Problem description: Retype, please, the listing from its opening line through the line that contains "random.seed(7)", both included, without the pictures.

Data lines:

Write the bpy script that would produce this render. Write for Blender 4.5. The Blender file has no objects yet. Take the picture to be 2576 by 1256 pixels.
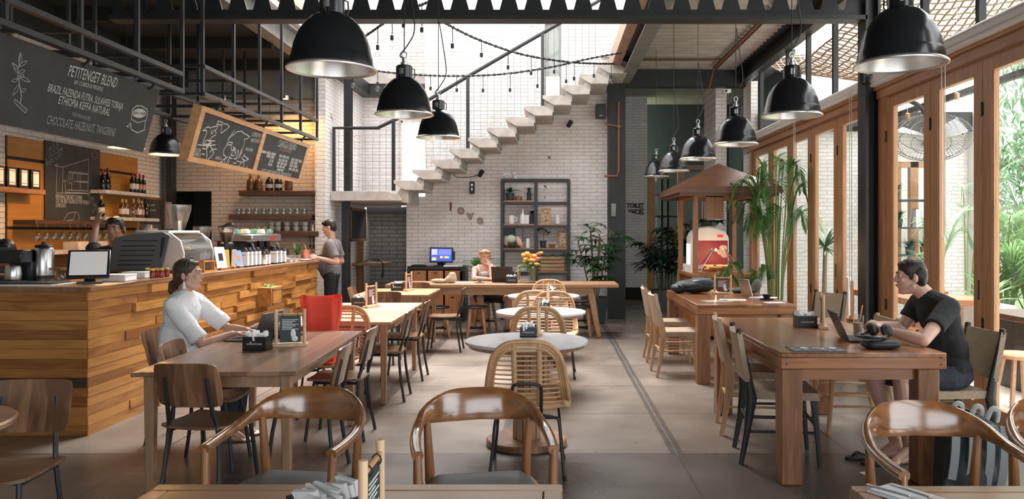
import bpy, bmesh, math, random
from mathutils import Vector as V, Matrix as M, Euler, noise
R = math.radians
pi = math.pi
S = bpy.context.scene
COL = S.collection
random.seed(7)

# ---------------------------------------------------------------- camera, sky, sun, exposure
cam = bpy.data.cameras.new('camera')
camo = bpy.data.objects.new('camera', cam)
COL.objects.link(camo)
camo.location = (0, 0, 1.55)
camo.rotation_euler = (R(90), 0, 0)
cam.sensor_width = 36.0
cam.lens = 36.0 * 1992 / 2576
cam.shift_x = (1288 - 1386) / 2576
cam.shift_y = -(628 - 585) / 2576
cam.clip_start = 0.05
cam.clip_end = 300
S.camera = camo

w = bpy.data.worlds.new('sky')
S.world = w
w.use_nodes = True
bg = w.node_tree.nodes['Background']
bg.inputs[0].default_value = (0.93, 0.97, 1.0, 1)
bg.inputs[1].default_value = 1.5

sl = bpy.data.lights.new('sun', 'SUN')
so = bpy.data.objects.new('sun', sl)
COL.objects.link(so)
so.rotation_euler = Euler((R(-28), R(4), 0))
sl.energy = 8.4
sl.angle = R(50)
sl.color = (1.0, 0.97, 0.94)

S.view_settings.view_transform = 'Standard'
S.view_settings.look = 'None'
S.view_settings.gamma = 1
S.view_settings.use_curve_mapping = False
S.view_settings.exposure = 1.5
S.cycles.use_denoising = True
S.cycles.max_bounces = 10
S.cycles.diffuse_bounces = 6
S.cycles.transparent_max_bounces = 16
S.cycles.sample_clamp_indirect = 8

# ---------------------------------------------------------------- helpers
F = 1992.0
def at(px, py, Y):
    """room point at depth Y seen at a position of the 2576x1256 frame"""
    return V(((px - 1386) * Y / F, Y, 1.55 - (py - 585) * Y / F))
def xat(px, Y): return (px - 1386) * Y / F
def zat(py, Y): return 1.55 - (py - 585) * Y / F

def frame_z(d):
    d = V(d).normalized()
    up = V((0, 0, 1)) if abs(d.z) < .95 else V((0, 1, 0))
    x = up.cross(d).normalized()
    y = d.cross(x)
    m = M((x, y, d)).transposed()
    return m.to_4x4()

class MB:
    def __init__(s):
        s.v = []; s.f = []
    def add(s, vs, fs, m=None):
        o = len(s.v)
        s.v += [tuple(m @ V(p)) for p in vs] if m is not None else [tuple(p) for p in vs]
        s.f += [tuple(i + o for i in f) for f in fs]
        return s
    def boxz(s, x0, x1, y0, y1, z0, z1, m=None):
        vs = [(x, y, z) for z in (z0, z1) for y in (y0, y1) for x in (x0, x1)]
        return s.add(vs, [(0, 2, 3, 1), (4, 5, 7, 6), (0, 1, 5, 4), (2, 6, 7, 3), (0, 4, 6, 2), (1, 3, 7, 5)], m)
    def box(s, c, d, rot=None):
        m = M.Translation(V(c))
        if rot: m = m @ Euler(rot).to_matrix().to_4x4()
        return s.boxz(-d[0]/2, d[0]/2, -d[1]/2, d[1]/2, -d[2]/2, d[2]/2, m)
    def bar(s, a, b, w, h=None, w2=None, h2=None, roll=0):
        """square bar from a to b, w wide, h deep, tapering to w2, h2"""
        a = V(a); b = V(b); h = h or w; w2 = w2 or w; h2 = h2 or (h if w2 == w else h * w2 / w)
        L = (b - a).length
        m = M.Translation(a) @ frame_z(b - a) @ M.Rotation(roll, 4, 'Z')
        vs = [(x*w/2, y*h/2, 0) for x, y in ((-1,-1),(1,-1),(1,1),(-1,1))] + [(x*w2/2, y*h2/2, L) for x, y in ((-1,-1),(1,-1),(1,1),(-1,1))]
        return s.add(vs, [(3,2,1,0),(4,5,6,7),(0,1,5,4),(1,2,6,5),(2,3,7,6),(3,0,4,7)], m)
    def tube(s, pts, r, n=8, closed=False, flat=1.0, up=None):
        pts = [V(p) for p in pts]; k = len(pts)
        rs = r if isinstance(r, (list, tuple)) else [r] * k
        vs = []; fs = []; px = None
        for i, p in enumerate(pts):
            if closed: d = pts[(i+1) % k] - pts[i-1]
            else: d = pts[min(i+1, k-1)] - pts[max(i-1, 0)]
            d = d.normalized() if d.length > 1e-9 else V((0,0,1))
            if up is not None: px = V(up)
            elif px is None: px = V((0,0,1)) if abs(d.z) < .9 else V((1,0,0))
            x = px - d * px.dot(d)
            x = x.normalized() if x.length > 1e-6 else d.orthogonal().normalized()
            px = x; y = d.cross(x)
            for j in range(n):
                a = 2*pi*j/n
                vs.append(p + x*(math.cos(a)*rs[i]) + y*(math.sin(a)*rs[i]*flat))
        for i in range(k if closed else k-1):
            for j in range(n):
                a = i*n+j; b = i*n+(j+1) % n; c = ((i+1) % k)*n+(j+1) % n; e = ((i+1) % k)*n+j
                fs.append((a, b, c, e))
        if not closed:
            fs.append(tuple(range(n-1, -1, -1))); fs.append(tuple(range((k-1)*n, k*n)))
        return s.add(vs, fs)
    def lathe(s, prof, n=24, m=None, arc=2*pi):
        vs = []; rings = []
        for r, z in prof:
            if r < 1e-5:
                rings.append([len(vs)]); vs.append((0, 0, z))
            else:
                rings.append(list(range(len(vs), len(vs)+n)))
                vs += [(r*math.cos(arc*j/n), r*math.sin(arc*j/n), z) for j in range(n)]
        fs = []
        for A, B in zip(rings, rings[1:]):
            for j in range(n):
                k = (j+1) % n
                if len(A) == 1 and len(B) == 1: continue
                if len(A) == 1: fs.append((A[0], B[k], B[j]))
                elif len(B) == 1: fs.append((A[j], A[k], B[0]))
                else: fs.append((A[j], A[k], B[k], B[j]))
        return s.add(vs, fs, m)
    def cyl(s, a, b, r, r2=None, n=12):
        a = V(a); b = V(b); L = (b-a).length; r2 = r if r2 is None else r2
        return s.lathe([(0,0),(r,0),(r2,L),(0,L)], n, M.Translation(a) @ frame_z(b-a))
    def ell(s, c, r, rot=None, nu=14, nv=9):
        m = M.Translation(V(c))
        if rot: m = m @ Euler(rot).to_matrix().to_4x4()
        if not isinstance(r, (list, tuple)): r = (r, r, r)
        m = m @ M.Diagonal((r[0], r[1], r[2], 1))
        return s.lathe([(math.sin(pi*i/nv), -math.cos(pi*i/nv)) if 0 < i < nv else (0, -math.cos(pi*i/nv)) for i in range(nv+1)], nu, m)
    def cap(s, a, ra, b, rb, n=12):
        a = V(a); b = V(b); d = b-a; L = d.length; m = M.Translation(a) @ frame_z(d)
        pr = [(0, -ra)] + [(ra*math.cos(t), ra*math.sin(t)) for t in (-1.1, -.6, 0)] + [(rb*math.cos(t), L+rb*math.sin(t)) for t in (0, .6, 1.1)] + [(0, L+rb)]
        return s.lathe(pr, n, m)
    def loft(s, secs, n=10, pw=1.0):
        """skin over sections (centre, axis u, axis v, half u, half v)"""
        vs = []; k = len(secs)
        for c, u, v, a, b in secs:
            c, u, v = V(c), V(u).normalized(), V(v).normalized()
            for j in range(n):
                t = 2*pi*j/n; x, y = math.cos(t), math.sin(t)
                x = math.copysign(abs(x)**pw, x); y = math.copysign(abs(y)**pw, y)
                vs.append(c + u*(a*x) + v*(b*y))
        fs = [(i*n+j, i*n+(j+1) % n, (i+1)*n+(j+1) % n, (i+1)*n+j) for i in range(k-1) for j in range(n)]
        fs += [tuple(range(n-1, -1, -1)), tuple(range((k-1)*n, k*n))]
        return s.add(vs, fs)
    def prism(s, poly, mp, w0, w1):
        """extrude polygon (u,v) between w0 and w1 through mp(u,v,w)"""
        n = len(poly)
        vs = [mp(u, v, w0) for u, v in poly] + [mp(u, v, w1) for u, v in poly]
        fs = [tuple(range(n)), tuple(range(2*n-1, n-1, -1))] + [(i, i+n, (i+1) % n + n, (i+1) % n) for i in range(n)]
        return s.add(vs, fs)
    def grid(s, fn, nu, nv, closed=False):
        vs = [fn(i/nu, j/nv) for j in range(nv+1) for i in range(nu+1)]
        fs = [(j*(nu+1)+i, j*(nu+1)+i+1, (j+1)*(nu+1)+i+1, (j+1)*(nu+1)+i) for j in range(nv) for i in range(nu)]
        return s.add(vs, fs)
    def slab(s, fn, nu, nv, th):
        """curved sheet fn(u,v)->point given a thickness th along its normal"""
        P = [[V(fn(i/nu, j/nv)) for i in range(nu+1)] for j in range(nv+1)]
        N = [[None]*(nu+1) for _ in range(nv+1)]
        for j in range(nv+1):
            for i in range(nu+1):
                du = P[j][min(i+1, nu)] - P[j][max(i-1, 0)]; dv = P[min(j+1, nv)][i] - P[max(j-1, 0)][i]
                q = du.cross(dv); N[j][i] = q.normalized() if q.length > 1e-12 else V((0, 0, 1))
        vs = [P[j][i] + N[j][i]*th/2 for j in range(nv+1) for i in range(nu+1)] + [P[j][i] - N[j][i]*th/2 for j in range(nv+1) for i in range(nu+1)]
        W = nu+1; o = W*(nv+1); fs = []
        for j in range(nv):
            for i in range(nu):
                a = j*W+i
                fs.append((a, a+1, a+1+W, a+W)); fs.append((o+a+W, o+a+1+W, o+a+1, o+a))
        for i in range(nu):
            fs.append((i+1, i, o+i, o+i+1)); a = nv*W+i; fs.append((a, a+1, o+a+1, o+a))
        for j in range(nv):
            a = j*W; fs.append((a, a+W, o+a+W, o+a)); a = j*W+nu; fs.append((a+W, a, o+a, o+a+W))
        return s.add(vs, fs)
    def stroke(s, pts, wd, mp):
        """flat drawn line of 2D points on a surface mp(u,v)"""
        for (a, b), (c, d) in zip(pts, pts[1:]):
            L = math.hypot(c-a, d-b)
            if L < 1e-6: continue
            nx, ny = -(d-b)/L*wd/2, (c-a)/L*wd/2; ex, ey = (c-a)/L*wd*.3, (d-b)/L*wd*.3
            s.add([mp(a-ex+nx, b-ey+ny), mp(a-ex-nx, b-ey-ny), mp(c+ex-nx, d+ey-ny), mp(c+ex+nx, d+ey+ny)], [(0, 1, 2, 3)])
        return s
    def text(s, txt, size, mp, u=0, v=0, align='CENTER', xs=1.0, bold=0.0):
        cu = bpy.data.curves.new('t', 'FONT'); cu.body = txt; cu.size = size; cu.align_x = align; cu.offset = bold
        cu.resolution_u = 2
        o = bpy.data.objects.new('t', cu); COL.objects.link(o)
        me = bpy.data.meshes.new_from_object(o)
        s.add([mp(u + q.co.x*xs, v + q.co.y) for q in me.vertices], [tuple(p.vertices) for p in me.polygons])
        bpy.data.objects.remove(o); bpy.data.curves.remove(cu); bpy.data.meshes.remove(me)
        return s
    def mesh(s, name, bev=0, seg=1, smooth=True, ang=38):
        me = bpy.data.meshes.new(name)
        me.from_pydata(s.v, [], s.f)
        bm = bmesh.new(); bm.from_mesh(me)
        if bev:
            bmesh.ops.remove_doubles(bm, verts=bm.verts, dist=1e-5)
            es = [e for e in bm.edges if len(e.link_faces) == 2 and e.calc_face_angle(0) > R(30)]
            bmesh.ops.bevel(bm, geom=es, offset=bev, segments=seg, affect='EDGES', profile=.5, clamp_overlap=True)
        bmesh.ops.recalc_face_normals(bm, faces=bm.faces)
        bm.to_mesh(me); bm.free()
        if smooth and me.polygons:
            me.polygons.foreach_set('use_smooth', [True]*len(me.polygons))
            try: me.set_sharp_from_angle(angle=R(ang))
            except Exception: pass
        return me
    def build(s, name, mat, parent=None, bev=0, seg=1, smooth=True, ang=38, label=None, kind=None):
        me = s.mesh(name, bev, seg, smooth, ang)
        if mat: me.materials.append(mat)
        o = bpy.data.objects.new(name, me); COL.objects.link(o)
        if parent is not None: o.parent = parent
        if label: o['label'] = label
        if kind: o['kind'] = kind
        return o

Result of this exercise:
Write the bpy script that would produce this render. Write for Blender 4.5. The Blender file has no objects yet. Take the picture to be 2576 by 1256 pixels.
import bpy, bmesh, math, random
from mathutils import Vector as V, Matrix as M, Euler, noise
R = math.radians
pi = math.pi
S = bpy.context.scene
COL = S.collection
random.seed(7)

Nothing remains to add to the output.